Recent research has shown that the colors of plateware, glassware, cups, packaging, and even of the ambient and its lighting are able to influence consumers' preferences, expectations, and perceptions of taste, aroma, texture, and liking of food and beverages. A Brazilian study contributes to the subject by investigating how packaging colors affect the expectations of sweetness, bitterness, fruitiness, melting, and liking for chocolates in Brazil and France. The results were published in the International Journal of Gastronomy and Food Science.

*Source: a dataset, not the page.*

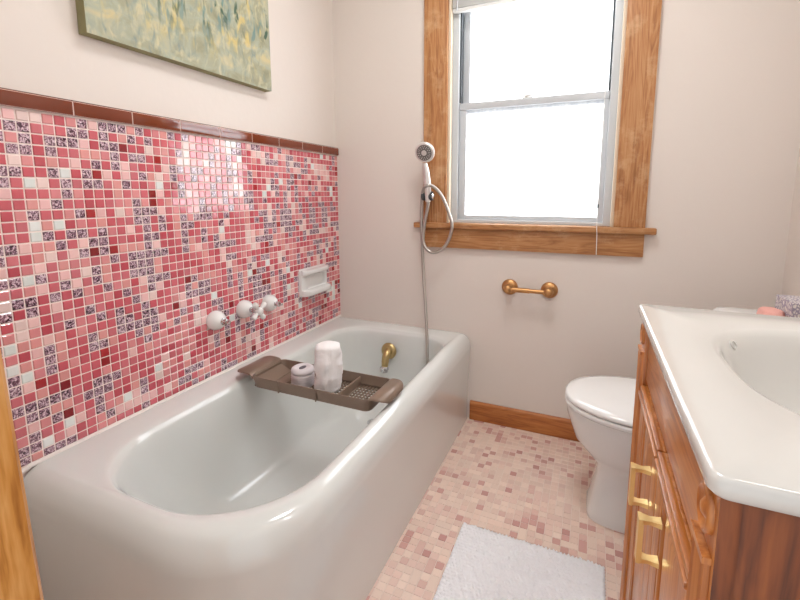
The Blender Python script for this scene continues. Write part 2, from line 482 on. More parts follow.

Two groups of 210 consumers (N = 420), one from each country, evaluated samples of milk and dark chocolate packaged in seven colors: black, blue, brown, green, red, pink, and yellow. Analyses of variance (ANOVA) and Tukey-Kramer's test indicated that there were multiple significant effects of packaging color on consumers' expectations. Multiple factor analysis (MFA) showed that expected sweetness, fruitiness, and liking were correlated to each other and inversely correlated to expected bitterness. While both chocolates were expected the least sweet and the most bitter when in black packaging, they were expected the sweetest and the least bitter when in yellow or pink packaging. Interestingly, the same black packaging made the milk chocolate the best rated and the dark chocolate the worst rated on expected liking, showing that a packaging color may have inverse effects on hedonic ratings depending on the type of chocolate. Although French consumers eat more chocolate and with higher cocoa content than Brazilians, the effects of packaging color were not significantly different between cultures.